"Jeff's Longhorn Steer," by John R. Erickson
Wednesday, April 17, 2013 | By John R. Erickson
Jeff Chase ran steers on the Brownlee-Cook ranch and joined our outfit on the north end. One day he drove down to the river country to ride through his steers, and while he was in the neighborhood, he paid us a visit.
We sat out on the porch and talked. I told Jeff about an experience I'd had back in March. I hauled my mare up the flats north of Perryton to help some friends gather some heifers that had wintered on wheat pasture.
It turned into one of those wrecks that happen fairly often in wheat pasture operations. Most often the cattle are yearlings—young and silly—and most often they are confined inside an electric fence, which is a thin strand of wire charged with electricity.
The problem with an electric fence is that, once yearlings have learned to respect that thin wire, they don't want to get close to it. Even if you turn off the charger and take down a hundred yards of wire and posts, they think it's still there and you can't get them to cross the area that used to be fenced.
This was the problem we ran into with the heifers. Time after time we eased them toward the spot where the fence was down, but instead of continuing east, they broke away from us and ran west. We had four well-mounted riders gathering sixty head, and we had a heck of a time getting those heifers out of the field.

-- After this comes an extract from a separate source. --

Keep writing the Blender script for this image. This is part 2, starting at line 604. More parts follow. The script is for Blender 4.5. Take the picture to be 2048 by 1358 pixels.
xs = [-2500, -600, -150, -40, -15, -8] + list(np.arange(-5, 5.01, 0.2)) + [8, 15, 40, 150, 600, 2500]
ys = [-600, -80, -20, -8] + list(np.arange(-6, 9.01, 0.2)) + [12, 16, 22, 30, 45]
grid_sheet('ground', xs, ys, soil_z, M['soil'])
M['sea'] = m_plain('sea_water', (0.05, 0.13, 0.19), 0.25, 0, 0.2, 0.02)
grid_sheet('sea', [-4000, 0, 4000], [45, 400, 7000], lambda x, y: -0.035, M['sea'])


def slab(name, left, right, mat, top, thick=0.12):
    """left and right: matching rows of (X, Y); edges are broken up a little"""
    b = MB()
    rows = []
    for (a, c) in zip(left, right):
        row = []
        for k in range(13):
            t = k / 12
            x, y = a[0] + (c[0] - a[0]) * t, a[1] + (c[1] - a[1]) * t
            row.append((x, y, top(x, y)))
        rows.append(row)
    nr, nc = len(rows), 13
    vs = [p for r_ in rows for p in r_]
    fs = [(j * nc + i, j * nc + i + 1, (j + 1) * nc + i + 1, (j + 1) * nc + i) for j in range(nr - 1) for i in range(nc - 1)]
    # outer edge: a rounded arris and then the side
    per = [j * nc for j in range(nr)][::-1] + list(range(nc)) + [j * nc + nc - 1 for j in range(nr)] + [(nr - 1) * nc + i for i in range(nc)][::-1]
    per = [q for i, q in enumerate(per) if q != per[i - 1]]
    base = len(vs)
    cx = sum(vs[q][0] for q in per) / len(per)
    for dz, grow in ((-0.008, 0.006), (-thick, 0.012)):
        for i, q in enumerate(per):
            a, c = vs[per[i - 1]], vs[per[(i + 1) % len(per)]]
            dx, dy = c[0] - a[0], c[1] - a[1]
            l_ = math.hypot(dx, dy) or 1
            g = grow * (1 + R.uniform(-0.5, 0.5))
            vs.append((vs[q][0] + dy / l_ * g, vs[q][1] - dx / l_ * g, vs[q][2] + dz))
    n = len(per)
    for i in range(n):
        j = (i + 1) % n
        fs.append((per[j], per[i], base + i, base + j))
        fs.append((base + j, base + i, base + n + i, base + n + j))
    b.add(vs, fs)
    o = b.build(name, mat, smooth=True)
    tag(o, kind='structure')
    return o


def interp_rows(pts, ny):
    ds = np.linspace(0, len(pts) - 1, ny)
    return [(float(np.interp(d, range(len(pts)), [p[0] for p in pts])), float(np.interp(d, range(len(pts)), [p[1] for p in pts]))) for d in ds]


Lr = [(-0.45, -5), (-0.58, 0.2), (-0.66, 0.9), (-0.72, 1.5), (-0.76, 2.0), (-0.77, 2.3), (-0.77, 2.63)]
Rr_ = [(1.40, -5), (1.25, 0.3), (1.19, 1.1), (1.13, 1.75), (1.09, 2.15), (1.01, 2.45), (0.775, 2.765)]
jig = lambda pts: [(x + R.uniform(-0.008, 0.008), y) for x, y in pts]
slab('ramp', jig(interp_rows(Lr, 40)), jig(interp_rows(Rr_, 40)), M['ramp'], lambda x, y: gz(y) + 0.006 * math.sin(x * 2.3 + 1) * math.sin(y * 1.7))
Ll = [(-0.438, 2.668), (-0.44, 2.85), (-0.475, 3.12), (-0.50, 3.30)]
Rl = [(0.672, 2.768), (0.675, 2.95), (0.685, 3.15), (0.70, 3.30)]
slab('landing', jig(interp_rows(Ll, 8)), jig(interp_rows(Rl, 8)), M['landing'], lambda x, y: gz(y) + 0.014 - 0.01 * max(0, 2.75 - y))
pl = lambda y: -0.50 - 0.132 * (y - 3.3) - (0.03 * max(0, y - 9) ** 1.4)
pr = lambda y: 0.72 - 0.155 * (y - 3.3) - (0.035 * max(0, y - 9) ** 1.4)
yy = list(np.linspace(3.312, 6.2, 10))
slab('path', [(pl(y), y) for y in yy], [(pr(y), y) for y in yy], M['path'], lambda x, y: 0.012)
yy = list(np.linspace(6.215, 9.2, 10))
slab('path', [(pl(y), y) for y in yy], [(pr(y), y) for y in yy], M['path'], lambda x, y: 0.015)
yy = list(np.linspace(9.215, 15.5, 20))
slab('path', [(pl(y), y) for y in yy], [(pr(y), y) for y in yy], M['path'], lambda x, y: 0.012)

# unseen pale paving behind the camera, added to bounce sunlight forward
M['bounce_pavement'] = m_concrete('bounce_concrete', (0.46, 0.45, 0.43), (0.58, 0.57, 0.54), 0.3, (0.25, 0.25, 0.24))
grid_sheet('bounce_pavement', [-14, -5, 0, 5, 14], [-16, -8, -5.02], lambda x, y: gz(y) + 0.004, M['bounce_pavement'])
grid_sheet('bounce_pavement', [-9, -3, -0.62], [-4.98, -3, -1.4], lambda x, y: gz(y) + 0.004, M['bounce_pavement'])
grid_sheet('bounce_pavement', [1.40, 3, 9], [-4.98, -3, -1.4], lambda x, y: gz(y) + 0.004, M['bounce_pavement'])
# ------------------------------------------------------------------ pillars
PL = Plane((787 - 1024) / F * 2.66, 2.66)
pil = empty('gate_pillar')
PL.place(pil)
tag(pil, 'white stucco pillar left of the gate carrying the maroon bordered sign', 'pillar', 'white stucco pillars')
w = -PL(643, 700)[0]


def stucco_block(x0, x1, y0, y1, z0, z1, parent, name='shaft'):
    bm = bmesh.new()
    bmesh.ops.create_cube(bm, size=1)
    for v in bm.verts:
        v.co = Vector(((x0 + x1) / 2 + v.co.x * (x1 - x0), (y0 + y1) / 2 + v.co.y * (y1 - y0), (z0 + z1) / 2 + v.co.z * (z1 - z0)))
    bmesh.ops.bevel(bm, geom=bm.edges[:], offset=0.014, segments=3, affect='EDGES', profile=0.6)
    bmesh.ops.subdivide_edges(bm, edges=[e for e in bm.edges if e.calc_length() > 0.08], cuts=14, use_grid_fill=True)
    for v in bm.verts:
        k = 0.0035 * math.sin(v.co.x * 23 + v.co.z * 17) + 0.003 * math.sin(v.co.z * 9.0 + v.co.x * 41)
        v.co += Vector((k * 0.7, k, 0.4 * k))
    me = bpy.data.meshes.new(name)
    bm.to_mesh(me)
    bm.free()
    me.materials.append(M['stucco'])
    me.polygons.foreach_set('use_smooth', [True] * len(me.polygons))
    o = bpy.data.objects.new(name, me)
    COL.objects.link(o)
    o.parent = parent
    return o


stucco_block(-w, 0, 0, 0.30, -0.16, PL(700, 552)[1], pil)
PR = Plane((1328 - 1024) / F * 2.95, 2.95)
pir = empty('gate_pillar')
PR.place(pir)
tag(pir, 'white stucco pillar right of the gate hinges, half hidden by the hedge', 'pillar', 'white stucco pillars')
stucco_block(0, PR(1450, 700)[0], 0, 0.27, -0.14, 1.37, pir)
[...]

Jeff smiled. "I've got that problem solved."
I couldn't wait to hear his solution, because I and a lot of good cowboys in the Panhandle sure didn't know about it.
His solution was not more cowboys or faster horses. It was an old Longhorn steer that weighed 1600 pounds and had a span of horns so wide that he had to turn his head sideways to load into a stock trailer.
Jeff acquired the steer when it was a scrawny yearling. He kept it around his place and let his boys use it as a roping steer.
"On cold afternoons, they'd go to the inside arena and practice heading and heeling on that steer. When they got tired of that, they put a flank rope on him and bucked him out. He got so gentle that Tanner started riding him around with a saddle."
The next winter, Jeff turned the steer out on wheat pasture with a bunch of yearlings, and he began to notice that the younger cattle would follow the steer around and imitate everything he did.
"When the steer went to water, the yearlings followed. When he laid down, they laid down. When he got up, they got up."
And that's when Jeff started putting the steer to work. Three days before he wanted to gather a bunch, he would haul the steer to the field and turn him out with the yearlings. On shipping day, he would put a rope around the steer's horns and lead him out. The yearlings followed every time, without the usual wrecks and stampedes.
Last winter, a friend called him in desperation. He had a bunch of steers on wheat that absolutely could not be gathered. Day after day his crew had tried and failed to pen them in a portable corral. The man didn't know what he was going to do.
Jeff hauled his steer to the field, turned him out, left him there three days, and penned the cattle by himself.
What a brilliant solution! And it was so simple that I never would have thought of it. I should have. Every cowboy in this country knows the story about Charles Goodnight's lead steer, Old Blue, who led Goodnight's herds of cattle hundreds of miles to market in the 1870s.
Sometimes we get so wrapped up in our problems, we forget that those old timers had a lot of things figured out a hundred years ago. All we have to do is look back and pay attention.